"Dr. Csikszentmihalyi taught at Lake Forest College, outside
Chicago, until 1971, when he returned to the University of Chicago. He retired
in 1999, after which he moved to California and joined the faculty at Claremont
Graduate University.
He first became interested in what he later called flow
while working on his dissertation, a study of creativity among painters. When
he asked, in a questionnaire, what they were thinking about while painting, he
noticed that they rarely spoke about their goal, creating art. Instead they
talked about the process — the challenges of the canvas, the consistency of the
paint.
Intrigued, he later surveyed other groups and found similar
responses.
“I was astonished to find that all those different people —
rock climbers, basketball and hockey players, dancers, composers, chess masters
— used very similar terms to describe their activities and the reasons they got
so much out of them,” he told The Chicago Tribune in 1986.

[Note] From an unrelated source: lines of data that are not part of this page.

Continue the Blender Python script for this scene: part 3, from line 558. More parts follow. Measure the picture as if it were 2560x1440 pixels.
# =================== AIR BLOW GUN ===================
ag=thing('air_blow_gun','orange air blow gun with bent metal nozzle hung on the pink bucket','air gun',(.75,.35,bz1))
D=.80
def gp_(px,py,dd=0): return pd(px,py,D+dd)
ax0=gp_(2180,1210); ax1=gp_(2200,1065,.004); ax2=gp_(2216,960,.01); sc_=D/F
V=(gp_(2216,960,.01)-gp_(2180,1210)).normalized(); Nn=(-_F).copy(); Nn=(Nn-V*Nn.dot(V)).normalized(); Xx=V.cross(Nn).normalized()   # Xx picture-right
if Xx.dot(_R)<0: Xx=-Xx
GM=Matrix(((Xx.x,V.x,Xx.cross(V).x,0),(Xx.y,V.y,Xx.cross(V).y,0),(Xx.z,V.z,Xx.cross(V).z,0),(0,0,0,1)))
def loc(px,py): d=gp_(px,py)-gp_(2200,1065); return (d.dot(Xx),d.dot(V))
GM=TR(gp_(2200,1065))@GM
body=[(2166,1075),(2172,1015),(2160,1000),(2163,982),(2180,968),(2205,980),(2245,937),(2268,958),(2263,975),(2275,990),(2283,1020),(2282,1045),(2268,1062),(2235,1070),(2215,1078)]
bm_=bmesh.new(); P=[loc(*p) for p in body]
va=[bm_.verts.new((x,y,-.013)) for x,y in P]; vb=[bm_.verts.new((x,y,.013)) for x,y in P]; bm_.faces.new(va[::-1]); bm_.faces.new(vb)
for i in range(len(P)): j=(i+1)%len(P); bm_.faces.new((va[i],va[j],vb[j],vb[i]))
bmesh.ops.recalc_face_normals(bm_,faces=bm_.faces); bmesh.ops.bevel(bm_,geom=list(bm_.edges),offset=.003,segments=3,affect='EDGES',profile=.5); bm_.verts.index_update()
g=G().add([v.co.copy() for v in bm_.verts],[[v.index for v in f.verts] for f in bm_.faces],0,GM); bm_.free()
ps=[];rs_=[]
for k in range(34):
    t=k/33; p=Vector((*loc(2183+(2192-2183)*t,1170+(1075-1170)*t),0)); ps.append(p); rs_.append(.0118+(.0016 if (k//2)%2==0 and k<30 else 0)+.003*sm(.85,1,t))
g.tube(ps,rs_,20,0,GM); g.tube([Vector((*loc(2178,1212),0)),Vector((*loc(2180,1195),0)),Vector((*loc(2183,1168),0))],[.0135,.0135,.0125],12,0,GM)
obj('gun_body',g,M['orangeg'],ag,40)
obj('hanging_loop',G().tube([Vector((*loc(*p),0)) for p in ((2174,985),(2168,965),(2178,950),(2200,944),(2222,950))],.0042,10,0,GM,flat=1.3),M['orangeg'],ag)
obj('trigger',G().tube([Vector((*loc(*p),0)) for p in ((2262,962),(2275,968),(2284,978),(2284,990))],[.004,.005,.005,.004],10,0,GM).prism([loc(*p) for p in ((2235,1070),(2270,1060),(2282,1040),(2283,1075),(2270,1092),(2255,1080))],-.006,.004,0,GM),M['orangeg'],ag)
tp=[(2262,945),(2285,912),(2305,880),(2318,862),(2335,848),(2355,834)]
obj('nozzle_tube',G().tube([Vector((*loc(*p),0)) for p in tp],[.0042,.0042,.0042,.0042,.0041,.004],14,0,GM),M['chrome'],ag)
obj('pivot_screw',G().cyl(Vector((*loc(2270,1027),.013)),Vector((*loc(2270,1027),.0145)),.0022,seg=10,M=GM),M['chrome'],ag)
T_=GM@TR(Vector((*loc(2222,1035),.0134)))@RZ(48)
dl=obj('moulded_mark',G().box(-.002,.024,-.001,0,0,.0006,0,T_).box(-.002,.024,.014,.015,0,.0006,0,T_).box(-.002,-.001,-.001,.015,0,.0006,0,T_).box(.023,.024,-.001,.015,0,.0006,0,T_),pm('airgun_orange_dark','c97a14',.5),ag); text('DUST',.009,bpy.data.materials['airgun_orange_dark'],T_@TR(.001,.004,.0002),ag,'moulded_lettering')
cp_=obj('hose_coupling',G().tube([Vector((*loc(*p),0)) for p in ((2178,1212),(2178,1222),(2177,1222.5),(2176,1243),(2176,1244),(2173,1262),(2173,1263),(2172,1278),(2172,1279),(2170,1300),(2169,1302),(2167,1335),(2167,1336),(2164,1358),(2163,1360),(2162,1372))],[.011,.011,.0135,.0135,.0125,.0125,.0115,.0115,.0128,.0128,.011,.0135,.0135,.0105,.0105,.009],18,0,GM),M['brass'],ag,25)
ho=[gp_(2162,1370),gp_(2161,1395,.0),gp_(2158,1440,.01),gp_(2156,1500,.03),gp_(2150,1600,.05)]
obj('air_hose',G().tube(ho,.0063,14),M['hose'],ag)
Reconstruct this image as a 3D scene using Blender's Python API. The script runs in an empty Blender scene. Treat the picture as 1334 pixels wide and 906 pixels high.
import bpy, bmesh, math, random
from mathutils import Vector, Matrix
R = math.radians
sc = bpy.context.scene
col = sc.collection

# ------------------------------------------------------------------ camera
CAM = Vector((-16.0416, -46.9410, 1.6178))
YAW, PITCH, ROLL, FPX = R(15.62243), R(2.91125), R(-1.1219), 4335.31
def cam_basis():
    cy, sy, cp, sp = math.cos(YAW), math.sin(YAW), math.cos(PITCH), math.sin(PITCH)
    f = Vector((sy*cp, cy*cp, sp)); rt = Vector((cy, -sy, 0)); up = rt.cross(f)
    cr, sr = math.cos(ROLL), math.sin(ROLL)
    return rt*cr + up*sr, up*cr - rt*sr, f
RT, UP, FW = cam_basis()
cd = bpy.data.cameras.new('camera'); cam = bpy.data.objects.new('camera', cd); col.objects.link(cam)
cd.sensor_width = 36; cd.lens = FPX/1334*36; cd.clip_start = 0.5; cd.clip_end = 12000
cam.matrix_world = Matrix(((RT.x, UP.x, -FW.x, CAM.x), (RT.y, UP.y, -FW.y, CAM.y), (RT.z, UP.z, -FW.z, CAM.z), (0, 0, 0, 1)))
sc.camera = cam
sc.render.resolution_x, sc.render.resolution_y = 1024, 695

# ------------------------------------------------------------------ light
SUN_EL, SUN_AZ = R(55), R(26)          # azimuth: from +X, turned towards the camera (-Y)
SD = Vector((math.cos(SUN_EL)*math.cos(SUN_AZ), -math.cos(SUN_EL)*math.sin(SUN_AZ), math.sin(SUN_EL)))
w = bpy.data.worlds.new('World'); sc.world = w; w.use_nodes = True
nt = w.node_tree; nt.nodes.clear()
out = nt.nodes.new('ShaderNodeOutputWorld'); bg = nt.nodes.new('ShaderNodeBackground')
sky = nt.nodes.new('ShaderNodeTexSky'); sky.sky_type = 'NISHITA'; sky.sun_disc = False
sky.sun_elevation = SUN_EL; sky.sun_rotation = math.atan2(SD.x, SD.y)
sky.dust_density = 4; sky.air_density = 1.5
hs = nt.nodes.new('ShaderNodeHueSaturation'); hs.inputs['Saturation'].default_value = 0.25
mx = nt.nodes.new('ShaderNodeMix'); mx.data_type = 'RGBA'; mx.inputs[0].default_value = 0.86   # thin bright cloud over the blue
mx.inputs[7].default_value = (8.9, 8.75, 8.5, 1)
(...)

He came up with the term “flow” in the early 1970s to
describe that state of mind, around the same time he developed a new technique
to study it. Rather than having people fill out questionnaires about something
they did hours before, he had them wear beepers. Eight or more times a day, he
would message them, asking them to describe their state of mind.
“It was an important move away from paper and pencil
questionnaires and toward the real world,” Dr. Seligman said in an interview.
“Flow” brought to a general readership ideas that he and
other psychologists had been developing for decades. Though Dr.
Csikszentmihalyi was not the only person to recognize that people can fall into
states of intense focus, he was the first to explain how they did so, in
empirical terms.
Flow, he argued, was a state of mind, a level of
concentration in which outside stimuli, even time itself, seem to fall away.
But flow, he added, cannot be forced.
“People seem to concentrate best when the demands on them
are a bit greater than usual, and they are able to give more than usual,” Dr.
Csikszentmihalyi said in an interview with The New York Times
in 1986. “If there is too little demand on them, people are bored. If there is
too much for them to handle, they get anxious. Flow occurs in that delicate
zone between boredom and anxiety.”
And while his early research was on painters and other
artists, he said that flow could be achieved by anyone, from professional
athletes to students to factory workers.
Dr. Csikszentmihalyi did not just explain “flow”; he offered
a pointed critique of why so many people fail to achieve it. He cited countless
studies showing that most people prefer meaningful work over mindless downtime,
but argued that Americans in particular had been conditioned to hate their jobs
and love passive relaxation.
He blamed television, above all, for the decline in hobbies,
avocations and lifelong education — activities that blend aspects of work and
play and, he said, offer the best opportunity for flow and, through it,
happiness.
Some critics said his finger pointing smacked of snobbery,
to which he had a response: “If holding that everyone should have a chance to
get the highest quality of experience is an elitist notion, so be it,” he wrote
in a guest essay for The New York Times
in 1993. “It is better than resigning oneself to a life of mindless
entertainment.”
You need enough skill in what you are doing to get into the flow (most often you get it after 10 years of experience). You also need to be challenged enough by the task at hand."